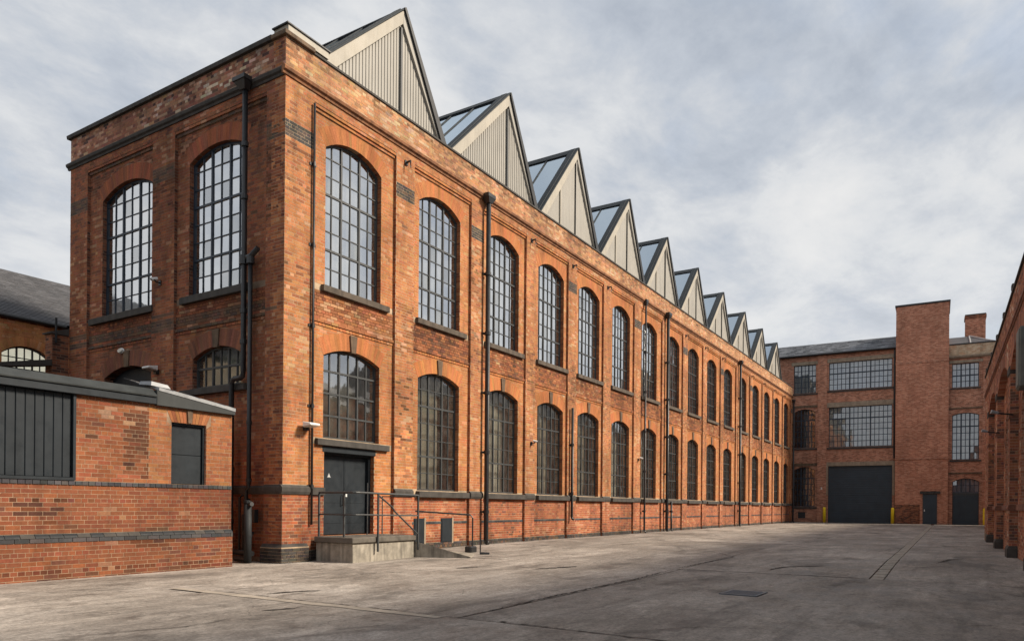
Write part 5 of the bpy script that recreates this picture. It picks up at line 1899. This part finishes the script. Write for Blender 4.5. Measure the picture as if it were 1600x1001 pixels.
# pick sizes in world space: temporarily express the camera in the local frame of the range
_C, _F, _R = CAM.copy(), Fw.copy(), R3.copy()
ca, sa = math.cos(-RANG), math.sin(-RANG)
RZm = np.array([[ca, -sa, 0], [sa, ca, 0], [0, 0, 1]])
CAM, Fw, R3s, U3s = RZm @ (_C - np.array([0, -14.034 / math.cos(RANG), 0])), RZm @ _F, R3, U3
R3, U3 = RZm @ R3s, RZm @ U3s
rk.finish(rb, local_cam, 300, 8)
CAM, Fw, R3, U3 = _C, _F, R3s, U3s
for a, b in rp_:
    m = MB(); m.box(RB, a - .035, b + .035, -.18, .045, -.15, .22, 'stone_dark'); m.hexa([RB.P(s, d, z) for s, d, z in ((a - .035, -.18, .22), (b + .035, -.18, .22), (b + .035, .045, .22), (a - .035, .045, .22), (a, -.18, .30), (b, -.18, .30), (b, .0, .30), (a, .0, .30))], 'stone_dark'); m.build('pier_base', rb)
    m = MB(); m.box(RB, a - .02, b + .02, -.18, .025, 4.655, 4.87, 'stone_dark'); m.build('pier_cap', rb, bevel=.02)
    m = MB(); m.sweep(RB, [(-.18, 1.2), (.02, 1.2), (.04, 1.26), (.02, 1.33), (-.18, 1.34)], a - .03, b + .03, 'red_cornice'); m.build('string_course', rb)
    m = MB(); m.sweep(RB, [(-.18, 3.54), (.02, 3.54), (.025, 3.62), (-.18, 3.64)], a - .02, b + .02, 'red_cornice'); m.build('string_course', rb)
for b, a2, op, big in rops:
    m = MB(); m.box(RB, b, a2, -.18, -.13, 1.2, 1.35, 'red_cornice'); m.build('string_course', rb)
    window(rb, RB, op, -.32, 6, 6, (2, 4), (3,), curtain='curtain_dark', cd=.5, bar=.04, glass='glass_dim')
x = -16
while x < RE:
    e = min(x + 1.5, RE)
    m = MB(); m.sweep(RB, [(.0, 5.66), (.025, 5.67), (.025, 5.72), (.05, 5.73), (.05, 5.80), (.0, 5.82)], x + .003, e - .003, 'red_cornice'); m.build('cornice_stone', rb)
    x = e
x = -16.0
n = 0
while x < RE:
    e = min(x + 1.2, RE + .05)
    m = MB(); m.sweep(RB, [(-.55, 6.505), (.04, 6.505), (.04, 6.56), (-.55, 6.60)], x + .003, e - .003, 'stone_dark'); m.build('coping_stone', rb)
    x = e
for x in (10.6, 13.6, 16.6, 19.6, 22.9):
    m = MB(); m.box(RB, x - .12, x + .12, -.25, .045, 6.57, 6.72, 'stone_dark'); m.build('coping_block', rb, bevel=.02)
m = MB(); m.hexa([RB.P(s, d, z) for s, d, z in ((-16, -9.3, 6.4), (RE, -9.3, 6.4), (RE, -.66, 6.4), (-16, -.66, 6.4), (-16, -5, 7.9), (RE, -5, 7.9), (RE, -4.9, 7.9), (-16, -4.9, 7.9))], 'slate'); m.build('roof', rb)
# next block along that side, past the end of the range
nb = thing('neighbouring_block', 'plain red brick block with pitched roof beyond the end of the arcaded range', 'building')
m = MB(); m.box(LONG, 25.5, 57.0, 15.2, 26, -.15, 8.2, 'tex_red'); m.build('wall', nb)
m = MB(); m.prism(Fr((0, 0, 0), (0, -1, 0), (1, 0, 0)), [(15.0, 8.201), (26.2, 8.201), (20.6, 11.0)], 25.3, 57.2, 'slate'); m.build('roof', nb)
# brackets and cable lamps on the piers
for s, lab in ((11.2, 'bracket lamp with cable on the nearest whole pier of the right hand range'), (16.3, 'bracket lamp with cable on the second whole pier of the right hand range')):
    wx, wy = RW(s, .0)
    t = thing('bracket_lamp', lab, 'light', (wx, wy, 3.6), RANG, 'lamps on the right hand piers')
    m = MB(); m.tube([(-.02, -.05, 0), (-.10, .05, .01), (-.14, .2, .02), (-.18, .30, .05)], .022, 'black_iron', 6); m.build('arm', t)
    m = MB(); m.tube([(-.17, .27, .045), (-.21, .42, .08)], [.035, .05], 'lead', 8); m.build('lamp_head', t)
t = thing('meter_cabinet', 'grey green metal cabinet fixed high on the right hand brick range', 'cabinet', (*RW(7.25, -.18), 4.3), RANG)
m = MB(); m.box(Fr((0, 0, 0), (1, 0, 0), (0, 1, 0)), -.35, .35, 0, .32, -.6, .62, 'grey_panel'); m.build('body', t, bevel=.02)
m = MB(); m.box(Fr((0, 0, 0), (1, 0, 0), (0, 1, 0)), -.31, .31, .32, .335, -.56, .58, 'grey_panel'); m.build('door', t)
bpy.context.view_layer.update()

Exercise objective ▸
Using the material above, return every line exactly as it appears, minus the pictures.

Output for this task ▸
Write part 5 of the bpy script that recreates this picture. It picks up at line 1899. This part finishes the script. Write for Blender 4.5. Measure the picture as if it were 1600x1001 pixels.
# pick sizes in world space: temporarily express the camera in the local frame of the range
_C, _F, _R = CAM.copy(), Fw.copy(), R3.copy()
ca, sa = math.cos(-RANG), math.sin(-RANG)
RZm = np.array([[ca, -sa, 0], [sa, ca, 0], [0, 0, 1]])
CAM, Fw, R3s, U3s = RZm @ (_C - np.array([0, -14.034 / math.cos(RANG), 0])), RZm @ _F, R3, U3
R3, U3 = RZm @ R3s, RZm @ U3s
rk.finish(rb, local_cam, 300, 8)
CAM, Fw, R3, U3 = _C, _F, R3s, U3s
for a, b in rp_:
    m = MB(); m.box(RB, a - .035, b + .035, -.18, .045, -.15, .22, 'stone_dark'); m.hexa([RB.P(s, d, z) for s, d, z in ((a - .035, -.18, .22), (b + .035, -.18, .22), (b + .035, .045, .22), (a - .035, .045, .22), (a, -.18, .30), (b, -.18, .30), (b, .0, .30), (a, .0, .30))], 'stone_dark'); m.build('pier_base', rb)
    m = MB(); m.box(RB, a - .02, b + .02, -.18, .025, 4.655, 4.87, 'stone_dark'); m.build('pier_cap', rb, bevel=.02)
    m = MB(); m.sweep(RB, [(-.18, 1.2), (.02, 1.2), (.04, 1.26), (.02, 1.33), (-.18, 1.34)], a - .03, b + .03, 'red_cornice'); m.build('string_course', rb)
    m = MB(); m.sweep(RB, [(-.18, 3.54), (.02, 3.54), (.025, 3.62), (-.18, 3.64)], a - .02, b + .02, 'red_cornice'); m.build('string_course', rb)
for b, a2, op, big in rops:
    m = MB(); m.box(RB, b, a2, -.18, -.13, 1.2, 1.35, 'red_cornice'); m.build('string_course', rb)
    window(rb, RB, op, -.32, 6, 6, (2, 4), (3,), curtain='curtain_dark', cd=.5, bar=.04, glass='glass_dim')
x = -16
while x < RE:
    e = min(x + 1.5, RE)
    m = MB(); m.sweep(RB, [(.0, 5.66), (.025, 5.67), (.025, 5.72), (.05, 5.73), (.05, 5.80), (.0, 5.82)], x + .003, e - .003, 'red_cornice'); m.build('cornice_stone', rb)
    x = e
x = -16.0
n = 0
while x < RE:
    e = min(x + 1.2, RE + .05)
    m = MB(); m.sweep(RB, [(-.55, 6.505), (.04, 6.505), (.04, 6.56), (-.55, 6.60)], x + .003, e - .003, 'stone_dark'); m.build('coping_stone', rb)
    x = e
for x in (10.6, 13.6, 16.6, 19.6, 22.9):
    m = MB(); m.box(RB, x - .12, x + .12, -.25, .045, 6.57, 6.72, 'stone_dark'); m.build('coping_block', rb, bevel=.02)
m = MB(); m.hexa([RB.P(s, d, z) for s, d, z in ((-16, -9.3, 6.4), (RE, -9.3, 6.4), (RE, -.66, 6.4), (-16, -.66, 6.4), (-16, -5, 7.9), (RE, -5, 7.9), (RE, -4.9, 7.9), (-16, -4.9, 7.9))], 'slate'); m.build('roof', rb)
# next block along that side, past the end of the range
nb = thing('neighbouring_block', 'plain red brick block with pitched roof beyond the end of the arcaded range', 'building')
m = MB(); m.box(LONG, 25.5, 57.0, 15.2, 26, -.15, 8.2, 'tex_red'); m.build('wall', nb)
m = MB(); m.prism(Fr((0, 0, 0), (0, -1, 0), (1, 0, 0)), [(15.0, 8.201), (26.2, 8.201), (20.6, 11.0)], 25.3, 57.2, 'slate'); m.build('roof', nb)
# brackets and cable lamps on the piers
for s, lab in ((11.2, 'bracket lamp with cable on the nearest whole pier of the right hand range'), (16.3, 'bracket lamp with cable on the second whole pier of the right hand range')):
    wx, wy = RW(s, .0)
    t = thing('bracket_lamp', lab, 'light', (wx, wy, 3.6), RANG, 'lamps on the right hand piers')
    m = MB(); m.tube([(-.02, -.05, 0), (-.10, .05, .01), (-.14, .2, .02), (-.18, .30, .05)], .022, 'black_iron', 6); m.build('arm', t)
    m = MB(); m.tube([(-.17, .27, .045), (-.21, .42, .08)], [.035, .05], 'lead', 8); m.build('lamp_head', t)
t = thing('meter_cabinet', 'grey green metal cabinet fixed high on the right hand brick range', 'cabinet', (*RW(7.25, -.18), 4.3), RANG)
m = MB(); m.box(Fr((0, 0, 0), (1, 0, 0), (0, 1, 0)), -.35, .35, 0, .32, -.6, .62, 'grey_panel'); m.build('body', t, bevel=.02)
m = MB(); m.box(Fr((0, 0, 0), (1, 0, 0), (0, 1, 0)), -.31, .31, .32, .335, -.56, .58, 'grey_panel'); m.build('door', t)
bpy.context.view_layer.update()